### WHAT TO WORK ON
Extract every line below, verbatim.

■ ■ ■ ■

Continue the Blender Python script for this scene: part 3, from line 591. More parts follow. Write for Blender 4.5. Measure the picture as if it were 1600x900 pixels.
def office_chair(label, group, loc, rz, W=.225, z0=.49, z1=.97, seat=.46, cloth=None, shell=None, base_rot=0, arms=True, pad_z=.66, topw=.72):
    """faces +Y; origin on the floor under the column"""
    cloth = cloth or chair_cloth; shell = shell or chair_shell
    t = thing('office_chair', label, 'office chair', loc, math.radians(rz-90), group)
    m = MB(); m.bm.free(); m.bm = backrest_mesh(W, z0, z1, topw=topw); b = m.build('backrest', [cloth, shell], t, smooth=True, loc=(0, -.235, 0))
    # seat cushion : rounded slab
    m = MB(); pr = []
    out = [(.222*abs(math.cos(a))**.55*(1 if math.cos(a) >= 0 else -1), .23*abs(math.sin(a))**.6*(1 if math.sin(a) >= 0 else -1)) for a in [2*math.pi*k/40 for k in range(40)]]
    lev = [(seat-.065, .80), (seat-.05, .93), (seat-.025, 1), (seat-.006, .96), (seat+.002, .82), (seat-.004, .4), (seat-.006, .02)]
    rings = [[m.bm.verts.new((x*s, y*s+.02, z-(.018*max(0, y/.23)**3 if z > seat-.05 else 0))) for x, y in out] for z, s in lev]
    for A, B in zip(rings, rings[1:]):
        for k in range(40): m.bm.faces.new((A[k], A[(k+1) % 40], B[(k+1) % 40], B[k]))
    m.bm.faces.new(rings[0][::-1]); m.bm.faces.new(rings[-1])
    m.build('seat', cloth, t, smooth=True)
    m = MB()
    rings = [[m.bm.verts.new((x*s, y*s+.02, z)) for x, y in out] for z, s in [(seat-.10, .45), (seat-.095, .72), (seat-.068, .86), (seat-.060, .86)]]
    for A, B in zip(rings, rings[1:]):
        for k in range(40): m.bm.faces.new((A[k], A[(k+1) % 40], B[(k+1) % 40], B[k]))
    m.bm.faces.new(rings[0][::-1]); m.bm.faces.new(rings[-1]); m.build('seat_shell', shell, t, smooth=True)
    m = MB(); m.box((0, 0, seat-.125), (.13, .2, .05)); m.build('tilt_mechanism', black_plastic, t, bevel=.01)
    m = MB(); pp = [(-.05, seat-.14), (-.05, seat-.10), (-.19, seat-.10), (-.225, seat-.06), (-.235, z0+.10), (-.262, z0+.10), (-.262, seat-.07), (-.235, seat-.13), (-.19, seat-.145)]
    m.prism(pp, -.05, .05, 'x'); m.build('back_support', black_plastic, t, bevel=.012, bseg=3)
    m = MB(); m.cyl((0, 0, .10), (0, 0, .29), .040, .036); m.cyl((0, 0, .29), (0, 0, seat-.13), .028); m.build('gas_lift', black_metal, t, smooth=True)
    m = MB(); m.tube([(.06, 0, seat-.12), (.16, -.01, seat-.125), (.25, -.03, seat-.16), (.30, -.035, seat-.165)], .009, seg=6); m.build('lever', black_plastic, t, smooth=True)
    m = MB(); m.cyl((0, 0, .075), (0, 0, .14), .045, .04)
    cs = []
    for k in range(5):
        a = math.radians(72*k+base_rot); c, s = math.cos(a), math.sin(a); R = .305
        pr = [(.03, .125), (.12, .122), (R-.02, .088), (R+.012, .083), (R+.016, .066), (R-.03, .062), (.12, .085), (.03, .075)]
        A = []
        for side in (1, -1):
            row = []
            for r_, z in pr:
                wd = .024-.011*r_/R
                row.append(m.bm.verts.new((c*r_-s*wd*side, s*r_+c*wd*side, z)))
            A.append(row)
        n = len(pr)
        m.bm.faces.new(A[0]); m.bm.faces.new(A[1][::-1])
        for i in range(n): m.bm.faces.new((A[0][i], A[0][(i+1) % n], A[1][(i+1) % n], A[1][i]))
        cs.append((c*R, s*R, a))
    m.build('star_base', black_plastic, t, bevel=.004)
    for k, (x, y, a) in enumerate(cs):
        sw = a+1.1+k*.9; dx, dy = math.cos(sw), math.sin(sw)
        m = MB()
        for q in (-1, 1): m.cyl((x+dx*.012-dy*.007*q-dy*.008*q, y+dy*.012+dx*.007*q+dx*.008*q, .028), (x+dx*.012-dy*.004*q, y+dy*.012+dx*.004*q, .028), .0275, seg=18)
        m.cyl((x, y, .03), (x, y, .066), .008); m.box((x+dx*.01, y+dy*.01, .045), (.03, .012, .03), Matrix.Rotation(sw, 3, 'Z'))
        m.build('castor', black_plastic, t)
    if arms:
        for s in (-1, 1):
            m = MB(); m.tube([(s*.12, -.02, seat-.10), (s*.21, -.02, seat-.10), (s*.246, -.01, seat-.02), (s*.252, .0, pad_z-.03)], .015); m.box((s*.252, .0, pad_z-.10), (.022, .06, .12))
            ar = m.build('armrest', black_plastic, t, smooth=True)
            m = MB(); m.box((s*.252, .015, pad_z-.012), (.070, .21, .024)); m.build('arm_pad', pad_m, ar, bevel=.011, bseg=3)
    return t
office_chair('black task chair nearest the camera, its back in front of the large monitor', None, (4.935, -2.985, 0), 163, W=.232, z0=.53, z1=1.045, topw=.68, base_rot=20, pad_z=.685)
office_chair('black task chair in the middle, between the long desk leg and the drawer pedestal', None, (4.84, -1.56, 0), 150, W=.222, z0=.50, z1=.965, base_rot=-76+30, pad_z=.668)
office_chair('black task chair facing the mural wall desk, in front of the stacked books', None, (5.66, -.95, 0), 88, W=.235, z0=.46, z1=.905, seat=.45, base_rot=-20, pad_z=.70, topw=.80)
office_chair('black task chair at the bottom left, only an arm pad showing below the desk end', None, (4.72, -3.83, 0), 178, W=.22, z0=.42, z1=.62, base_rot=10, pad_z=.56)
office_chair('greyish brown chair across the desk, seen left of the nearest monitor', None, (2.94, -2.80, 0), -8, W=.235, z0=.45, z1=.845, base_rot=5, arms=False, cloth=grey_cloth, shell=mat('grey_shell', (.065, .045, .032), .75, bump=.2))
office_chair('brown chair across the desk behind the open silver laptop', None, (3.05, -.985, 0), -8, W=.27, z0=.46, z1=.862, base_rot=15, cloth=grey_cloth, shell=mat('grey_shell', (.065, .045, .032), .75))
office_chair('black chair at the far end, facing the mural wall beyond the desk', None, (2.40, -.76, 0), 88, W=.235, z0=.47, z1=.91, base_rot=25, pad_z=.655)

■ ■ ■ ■

### CORRECT RESPONSE
Continue the Blender Python script for this scene: part 3, from line 591. More parts follow. Write for Blender 4.5. Measure the picture as if it were 1600x900 pixels.
def office_chair(label, group, loc, rz, W=.225, z0=.49, z1=.97, seat=.46, cloth=None, shell=None, base_rot=0, arms=True, pad_z=.66, topw=.72):
    """faces +Y; origin on the floor under the column"""
    cloth = cloth or chair_cloth; shell = shell or chair_shell
    t = thing('office_chair', label, 'office chair', loc, math.radians(rz-90), group)
    m = MB(); m.bm.free(); m.bm = backrest_mesh(W, z0, z1, topw=topw); b = m.build('backrest', [cloth, shell], t, smooth=True, loc=(0, -.235, 0))
    # seat cushion : rounded slab
    m = MB(); pr = []
    out = [(.222*abs(math.cos(a))**.55*(1 if math.cos(a) >= 0 else -1), .23*abs(math.sin(a))**.6*(1 if math.sin(a) >= 0 else -1)) for a in [2*math.pi*k/40 for k in range(40)]]
    lev = [(seat-.065, .80), (seat-.05, .93), (seat-.025, 1), (seat-.006, .96), (seat+.002, .82), (seat-.004, .4), (seat-.006, .02)]
    rings = [[m.bm.verts.new((x*s, y*s+.02, z-(.018*max(0, y/.23)**3 if z > seat-.05 else 0))) for x, y in out] for z, s in lev]
    for A, B in zip(rings, rings[1:]):
        for k in range(40): m.bm.faces.new((A[k], A[(k+1) % 40], B[(k+1) % 40], B[k]))
    m.bm.faces.new(rings[0][::-1]); m.bm.faces.new(rings[-1])
    m.build('seat', cloth, t, smooth=True)
    m = MB()
    rings = [[m.bm.verts.new((x*s, y*s+.02, z)) for x, y in out] for z, s in [(seat-.10, .45), (seat-.095, .72), (seat-.068, .86), (seat-.060, .86)]]
    for A, B in zip(rings, rings[1:]):
        for k in range(40): m.bm.faces.new((A[k], A[(k+1) % 40], B[(k+1) % 40], B[k]))
    m.bm.faces.new(rings[0][::-1]); m.bm.faces.new(rings[-1]); m.build('seat_shell', shell, t, smooth=True)
    m = MB(); m.box((0, 0, seat-.125), (.13, .2, .05)); m.build('tilt_mechanism', black_plastic, t, bevel=.01)
    m = MB(); pp = [(-.05, seat-.14), (-.05, seat-.10), (-.19, seat-.10), (-.225, seat-.06), (-.235, z0+.10), (-.262, z0+.10), (-.262, seat-.07), (-.235, seat-.13), (-.19, seat-.145)]
    m.prism(pp, -.05, .05, 'x'); m.build('back_support', black_plastic, t, bevel=.012, bseg=3)
    m = MB(); m.cyl((0, 0, .10), (0, 0, .29), .040, .036); m.cyl((0, 0, .29), (0, 0, seat-.13), .028); m.build('gas_lift', black_metal, t, smooth=True)
    m = MB(); m.tube([(.06, 0, seat-.12), (.16, -.01, seat-.125), (.25, -.03, seat-.16), (.30, -.035, seat-.165)], .009, seg=6); m.build('lever', black_plastic, t, smooth=True)
    m = MB(); m.cyl((0, 0, .075), (0, 0, .14), .045, .04)
    cs = []
    for k in range(5):
        a = math.radians(72*k+base_rot); c, s = math.cos(a), math.sin(a); R = .305
        pr = [(.03, .125), (.12, .122), (R-.02, .088), (R+.012, .083), (R+.016, .066), (R-.03, .062), (.12, .085), (.03, .075)]
        A = []
        for side in (1, -1):
            row = []
            for r_, z in pr:
                wd = .024-.011*r_/R
                row.append(m.bm.verts.new((c*r_-s*wd*side, s*r_+c*wd*side, z)))
            A.append(row)
        n = len(pr)
        m.bm.faces.new(A[0]); m.bm.faces.new(A[1][::-1])
        for i in range(n): m.bm.faces.new((A[0][i], A[0][(i+1) % n], A[1][(i+1) % n], A[1][i]))
        cs.append((c*R, s*R, a))
    m.build('star_base', black_plastic, t, bevel=.004)
    for k, (x, y, a) in enumerate(cs):
        sw = a+1.1+k*.9; dx, dy = math.cos(sw), math.sin(sw)
        m = MB()
        for q in (-1, 1): m.cyl((x+dx*.012-dy*.007*q-dy*.008*q, y+dy*.012+dx*.007*q+dx*.008*q, .028), (x+dx*.012-dy*.004*q, y+dy*.012+dx*.004*q, .028), .0275, seg=18)
        m.cyl((x, y, .03), (x, y, .066), .008); m.box((x+dx*.01, y+dy*.01, .045), (.03, .012, .03), Matrix.Rotation(sw, 3, 'Z'))
        m.build('castor', black_plastic, t)
    if arms:
        for s in (-1, 1):
            m = MB(); m.tube([(s*.12, -.02, seat-.10), (s*.21, -.02, seat-.10), (s*.246, -.01, seat-.02), (s*.252, .0, pad_z-.03)], .015); m.box((s*.252, .0, pad_z-.10), (.022, .06, .12))
            ar = m.build('armrest', black_plastic, t, smooth=True)
            m = MB(); m.box((s*.252, .015, pad_z-.012), (.070, .21, .024)); m.build('arm_pad', pad_m, ar, bevel=.011, bseg=3)
    return t
office_chair('black task chair nearest the camera, its back in front of the large monitor', None, (4.935, -2.985, 0), 163, W=.232, z0=.53, z1=1.045, topw=.68, base_rot=20, pad_z=.685)
office_chair('black task chair in the middle, between the long desk leg and the drawer pedestal', None, (4.84, -1.56, 0), 150, W=.222, z0=.50, z1=.965, base_rot=-76+30, pad_z=.668)
office_chair('black task chair facing the mural wall desk, in front of the stacked books', None, (5.66, -.95, 0), 88, W=.235, z0=.46, z1=.905, seat=.45, base_rot=-20, pad_z=.70, topw=.80)
office_chair('black task chair at the bottom left, only an arm pad showing below the desk end', None, (4.72, -3.83, 0), 178, W=.22, z0=.42, z1=.62, base_rot=10, pad_z=.56)
office_chair('greyish brown chair across the desk, seen left of the nearest monitor', None, (2.94, -2.80, 0), -8, W=.235, z0=.45, z1=.845, base_rot=5, arms=False, cloth=grey_cloth, shell=mat('grey_shell', (.065, .045, .032), .75, bump=.2))
office_chair('brown chair across the desk behind the open silver laptop', None, (3.05, -.985, 0), -8, W=.27, z0=.46, z1=.862, base_rot=15, cloth=grey_cloth, shell=mat('grey_shell', (.065, .045, .032), .75))
office_chair('black chair at the far end, facing the mural wall beyond the desk', None, (2.40, -.76, 0), 88, W=.235, z0=.47, z1=.91, base_rot=25, pad_z=.655)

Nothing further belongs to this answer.